* The task
Give the data below again exactly as written, without its pictures.

↓↓↓

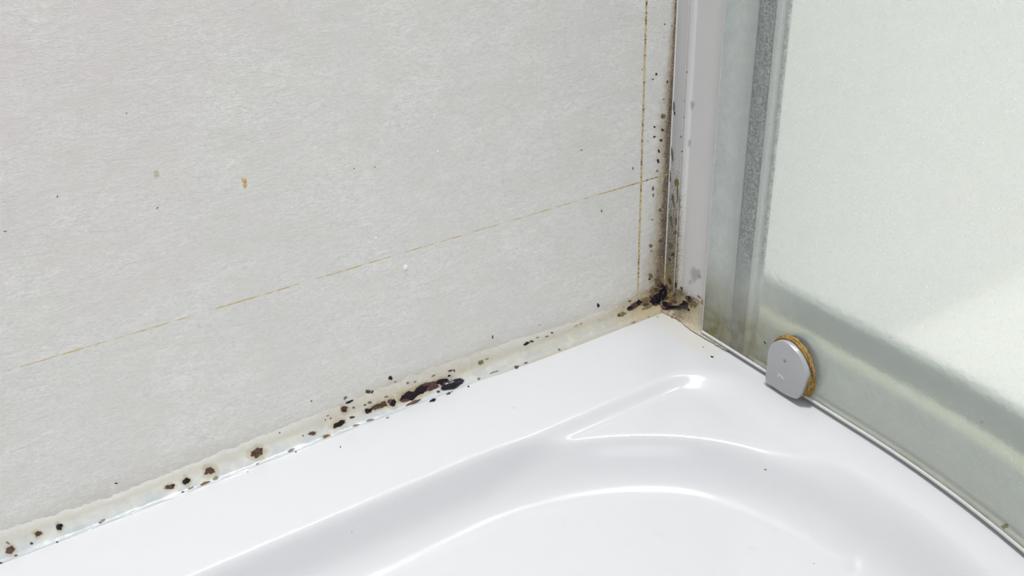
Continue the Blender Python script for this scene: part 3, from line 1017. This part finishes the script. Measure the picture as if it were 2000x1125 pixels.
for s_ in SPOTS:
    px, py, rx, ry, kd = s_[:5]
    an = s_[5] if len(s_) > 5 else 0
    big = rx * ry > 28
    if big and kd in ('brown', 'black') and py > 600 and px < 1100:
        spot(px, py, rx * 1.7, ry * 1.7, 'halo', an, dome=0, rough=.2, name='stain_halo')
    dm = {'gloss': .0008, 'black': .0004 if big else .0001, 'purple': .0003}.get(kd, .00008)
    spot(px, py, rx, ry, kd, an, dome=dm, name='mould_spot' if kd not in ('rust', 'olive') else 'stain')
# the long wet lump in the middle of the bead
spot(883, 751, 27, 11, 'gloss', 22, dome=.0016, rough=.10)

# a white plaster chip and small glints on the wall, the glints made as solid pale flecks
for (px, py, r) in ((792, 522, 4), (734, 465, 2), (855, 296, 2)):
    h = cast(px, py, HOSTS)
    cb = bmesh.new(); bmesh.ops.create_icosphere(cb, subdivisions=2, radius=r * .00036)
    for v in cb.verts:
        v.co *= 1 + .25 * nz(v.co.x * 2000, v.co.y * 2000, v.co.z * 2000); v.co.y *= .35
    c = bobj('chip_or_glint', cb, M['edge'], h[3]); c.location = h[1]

↑↑↑

* The solution
Continue the Blender Python script for this scene: part 3, from line 1017. This part finishes the script. Measure the picture as if it were 2000x1125 pixels.
for s_ in SPOTS:
    px, py, rx, ry, kd = s_[:5]
    an = s_[5] if len(s_) > 5 else 0
    big = rx * ry > 28
    if big and kd in ('brown', 'black') and py > 600 and px < 1100:
        spot(px, py, rx * 1.7, ry * 1.7, 'halo', an, dome=0, rough=.2, name='stain_halo')
    dm = {'gloss': .0008, 'black': .0004 if big else .0001, 'purple': .0003}.get(kd, .00008)
    spot(px, py, rx, ry, kd, an, dome=dm, name='mould_spot' if kd not in ('rust', 'olive') else 'stain')
# the long wet lump in the middle of the bead
spot(883, 751, 27, 11, 'gloss', 22, dome=.0016, rough=.10)

# a white plaster chip and small glints on the wall, the glints made as solid pale flecks
for (px, py, r) in ((792, 522, 4), (734, 465, 2), (855, 296, 2)):
    h = cast(px, py, HOSTS)
    cb = bmesh.new(); bmesh.ops.create_icosphere(cb, subdivisions=2, radius=r * .00036)
    for v in cb.verts:
        v.co *= 1 + .25 * nz(v.co.x * 2000, v.co.y * 2000, v.co.z * 2000); v.co.y *= .35
    c = bobj('chip_or_glint', cb, M['edge'], h[3]); c.location = h[1]